The FTSE 100 high street retailer said that sales rose 2.9pc year-on-year between October 28 and December 24, which was at the top end of City expectations.

Shares in Next rose by 220p, or 3pc, to £67.35 following the update.

The figures from Next provide the first evidence that the high street enjoyed a better Christmas than feared. Warm weather in autumn and widespread discounting on Black Friday in November prompted fears that clothing retailers could struggle to sell products at full-price. Next was forced to issue a profit warning in October as the warmer-than-average weather dampened demand for winter coats and jackets.

However, Lord Wolfson, chief executive of Next, said that sales of winter clothing was boosted by a drop in temperatures before Christmas and a late surge in online orders.

“Funnily enough we finished broadly where we said we would start,” Lord Wolfson said of the company’s performance. “In the context of the start of the year, I am really pleased. In the context of where we thought we could get to in the middle of the year, I am disappointed.”

The increase in Next sales included a 0.5pc rise in store sales and a 7.5pc uptick in its online business, Next Directory. For the financial year from the end of January to December 24, Next sales were up 7.7pc.

The performance of Next over Christmas and in the early stages of its Boxing Day sale means Lord Wolfson increased the forecast for the company’s annual profits by £5m to £775m. This represents an 11.5pc rise on last year’s profits. Lord Wolfson also announced that Next, which has returned £361m in share buy backs and special dividends over the last year, will pay another 50p dividend on February 2.

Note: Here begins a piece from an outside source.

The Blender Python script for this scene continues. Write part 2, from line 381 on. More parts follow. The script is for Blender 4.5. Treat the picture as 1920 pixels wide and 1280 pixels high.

Although Next’s figures will boost hopes that rival high street chains such as Marks & Spencer also enjoyed a robust Christmas, the retailer has consistently outperformed its rivals in recent years. Next also avoids discounting products until December 25 and shunned the Black Friday sales, although Lord Wolfson said the company benefited from the overall uptick in retail sales.

“On Black Friday itself, we had a very good day. We think people took the day off work to go shopping,” he stated.

Nick Bubb, retail analyst, said: “Just like last year, Next has managed to allay fears about the impact of the apparent discounting frenzy pre-Xmas on the high street.”

However, Tony Shiret at BESI, said he was a “little surprised” that Next did not upgrade its profits forecast more given the growth in sales.

He said: “We felt that the Next retail sales were better than might have been expected and that this should have had more gearing to the bottom line.